Keane plays it earnest, safe and tidy at the Midland

In the eight years since Keane’s last trip to Kansas City, the four-piece from East Sussex, England, hasn’t strayed much from its songwriting formula: tight 3- to 4-minute pop ballads about love and growing up.

It’s a blueprint that has helped the band sell more than 10 million albums worldwide and land songs on shows like “Melrose Place” and “Grey’s Anatomy”.

Keane employs no guitars, using only keyboards, bass, and drums to produce a sonic background for frontman Tom Chaplin to sing over. The band’s piano-rock sound is similar to that of Coldplay, the multi-platinum British band that also once offered membership to Keane’s keyboardist, Tim Rice-Oxley.

The stage setup for Sunday night’s show at the Midland was sparse, just a backdrop and a neon sign with the title of the band’s latest album, “Strangeland,” which would illuminate when one of its songs was played.

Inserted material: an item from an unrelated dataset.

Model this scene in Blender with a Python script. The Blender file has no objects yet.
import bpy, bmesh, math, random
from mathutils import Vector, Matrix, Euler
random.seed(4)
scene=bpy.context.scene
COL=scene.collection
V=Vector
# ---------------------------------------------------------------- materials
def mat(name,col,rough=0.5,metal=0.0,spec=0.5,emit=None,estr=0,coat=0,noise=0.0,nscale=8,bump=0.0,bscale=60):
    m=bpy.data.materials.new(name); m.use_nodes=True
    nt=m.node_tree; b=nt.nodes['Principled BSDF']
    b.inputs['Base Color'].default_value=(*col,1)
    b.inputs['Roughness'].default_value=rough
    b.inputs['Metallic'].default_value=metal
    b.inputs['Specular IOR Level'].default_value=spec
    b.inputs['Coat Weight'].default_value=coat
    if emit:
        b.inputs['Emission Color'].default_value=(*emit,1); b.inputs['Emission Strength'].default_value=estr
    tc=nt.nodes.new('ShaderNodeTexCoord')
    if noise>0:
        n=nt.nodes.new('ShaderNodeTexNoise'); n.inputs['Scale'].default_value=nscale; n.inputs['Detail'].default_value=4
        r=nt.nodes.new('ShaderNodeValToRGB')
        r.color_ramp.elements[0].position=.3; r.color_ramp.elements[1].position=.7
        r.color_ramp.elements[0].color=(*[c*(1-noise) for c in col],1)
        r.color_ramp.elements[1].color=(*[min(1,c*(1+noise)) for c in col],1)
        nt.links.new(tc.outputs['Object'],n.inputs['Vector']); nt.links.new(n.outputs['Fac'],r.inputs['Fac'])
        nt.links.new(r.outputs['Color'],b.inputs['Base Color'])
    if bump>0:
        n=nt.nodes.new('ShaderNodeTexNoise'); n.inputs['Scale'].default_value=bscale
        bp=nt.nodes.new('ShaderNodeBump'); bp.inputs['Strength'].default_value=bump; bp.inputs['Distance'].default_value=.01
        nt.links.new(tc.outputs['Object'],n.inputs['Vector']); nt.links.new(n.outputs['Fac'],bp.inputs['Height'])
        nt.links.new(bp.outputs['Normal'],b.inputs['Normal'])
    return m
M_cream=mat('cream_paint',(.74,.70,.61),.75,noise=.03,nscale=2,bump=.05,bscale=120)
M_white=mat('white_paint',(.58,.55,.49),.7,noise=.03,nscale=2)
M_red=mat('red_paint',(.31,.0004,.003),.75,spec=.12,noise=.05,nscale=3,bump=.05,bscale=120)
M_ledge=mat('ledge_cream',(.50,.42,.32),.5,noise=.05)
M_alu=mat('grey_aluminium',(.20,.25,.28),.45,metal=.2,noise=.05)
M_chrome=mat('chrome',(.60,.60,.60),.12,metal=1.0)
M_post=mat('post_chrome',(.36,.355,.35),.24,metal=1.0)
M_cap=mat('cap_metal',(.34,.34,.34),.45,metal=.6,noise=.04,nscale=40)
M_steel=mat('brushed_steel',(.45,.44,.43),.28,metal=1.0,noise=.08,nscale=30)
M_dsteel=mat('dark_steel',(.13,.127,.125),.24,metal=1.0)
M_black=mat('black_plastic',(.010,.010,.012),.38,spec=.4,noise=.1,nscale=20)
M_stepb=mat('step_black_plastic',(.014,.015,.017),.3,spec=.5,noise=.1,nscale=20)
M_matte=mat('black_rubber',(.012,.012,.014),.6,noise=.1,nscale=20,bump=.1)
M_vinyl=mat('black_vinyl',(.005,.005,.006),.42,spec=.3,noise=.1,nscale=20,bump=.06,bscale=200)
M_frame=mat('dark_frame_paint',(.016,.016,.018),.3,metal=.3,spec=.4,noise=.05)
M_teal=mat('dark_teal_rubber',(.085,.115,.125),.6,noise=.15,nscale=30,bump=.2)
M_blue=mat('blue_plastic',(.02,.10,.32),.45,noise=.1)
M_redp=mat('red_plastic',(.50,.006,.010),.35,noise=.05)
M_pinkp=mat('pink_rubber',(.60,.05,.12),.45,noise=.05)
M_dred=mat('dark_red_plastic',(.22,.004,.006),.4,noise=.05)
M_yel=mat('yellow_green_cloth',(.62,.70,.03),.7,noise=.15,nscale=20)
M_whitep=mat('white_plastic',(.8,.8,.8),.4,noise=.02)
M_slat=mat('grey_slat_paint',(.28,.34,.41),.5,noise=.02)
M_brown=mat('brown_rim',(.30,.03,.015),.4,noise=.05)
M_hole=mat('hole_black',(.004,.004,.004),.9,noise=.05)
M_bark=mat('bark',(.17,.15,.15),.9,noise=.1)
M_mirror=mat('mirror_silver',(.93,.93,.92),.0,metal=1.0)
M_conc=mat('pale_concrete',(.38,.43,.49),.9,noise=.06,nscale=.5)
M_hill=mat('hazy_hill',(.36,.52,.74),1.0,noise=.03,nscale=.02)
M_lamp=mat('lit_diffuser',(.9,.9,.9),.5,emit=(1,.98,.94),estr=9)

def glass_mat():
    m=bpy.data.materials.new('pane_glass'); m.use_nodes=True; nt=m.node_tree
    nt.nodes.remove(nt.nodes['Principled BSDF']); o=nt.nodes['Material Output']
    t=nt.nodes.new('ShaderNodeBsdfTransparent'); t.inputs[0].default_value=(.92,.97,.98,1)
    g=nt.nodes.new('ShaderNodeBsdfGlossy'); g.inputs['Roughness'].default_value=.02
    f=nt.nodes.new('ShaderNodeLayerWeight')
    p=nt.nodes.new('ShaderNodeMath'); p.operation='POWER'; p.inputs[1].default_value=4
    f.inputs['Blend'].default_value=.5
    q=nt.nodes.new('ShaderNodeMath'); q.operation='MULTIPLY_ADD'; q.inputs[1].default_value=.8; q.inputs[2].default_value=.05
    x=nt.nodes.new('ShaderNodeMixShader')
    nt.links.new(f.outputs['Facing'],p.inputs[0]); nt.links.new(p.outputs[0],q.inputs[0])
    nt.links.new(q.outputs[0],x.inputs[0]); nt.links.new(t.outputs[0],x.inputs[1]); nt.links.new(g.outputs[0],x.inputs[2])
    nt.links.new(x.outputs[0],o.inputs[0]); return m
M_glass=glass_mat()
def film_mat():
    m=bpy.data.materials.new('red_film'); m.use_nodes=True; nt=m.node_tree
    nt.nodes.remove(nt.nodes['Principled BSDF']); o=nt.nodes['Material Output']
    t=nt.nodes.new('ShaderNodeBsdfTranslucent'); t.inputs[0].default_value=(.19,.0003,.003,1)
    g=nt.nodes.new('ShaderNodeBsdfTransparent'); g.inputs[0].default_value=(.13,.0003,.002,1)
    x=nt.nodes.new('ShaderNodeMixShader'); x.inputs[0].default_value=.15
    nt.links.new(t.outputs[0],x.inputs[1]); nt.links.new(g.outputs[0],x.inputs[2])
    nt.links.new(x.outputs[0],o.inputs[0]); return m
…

The Midland’s balcony was roped off for this show, but the floor was filled with what seemed like a general mix of young professionals, parents, and teenagers — many of whom looked just as interested in watching the concert as using their phones.

Keane is a technically proficient band. Chaplin is an excellent vocalist who hits each falsetto note with precision. But the band would do itself some good to not let its proficiency get the better of itself in live performances. The songs are crafted for radio play and sound as well-groomed and tidy as each member’s appearance, which translated to a performance that could never quite reach those striking and transcendental moments that often make a concert memorable.

This was apparent during songs like “Everybody’s Changing” and the excellent “Sovereign Light Café,” tracks that seemed to be begging for the band to let loose just a bit more and give each song an extra, dynamic dimension.

That’s not to say they didn’t come close at times. About midway through the band’s 21 song set, its newest member, Jesse Quin, swapped his bass for an electric guitar for “Spiralling”, an energetic new-wave tune that would feel at home with the likes of New Order.

Keane would have benefited from more moments like that — surprises that strayed from the predictable and sometimes cliché earnestness found in its pop ballads Instead, the 90-minute slate of songs played it safe, and included the singles “Is it Any Wonder?” and “Somewhere Only We Know”.

Chaplin complimented Kansas City throughout the night, recounting the band’s two-day stay that involved eating at restaurants on 39th Street and taking in a local show in Westport on the previous night. Comments like these were uncontrived, spontaneous and sincere — a trait that would do the band well if extended to its musical performance.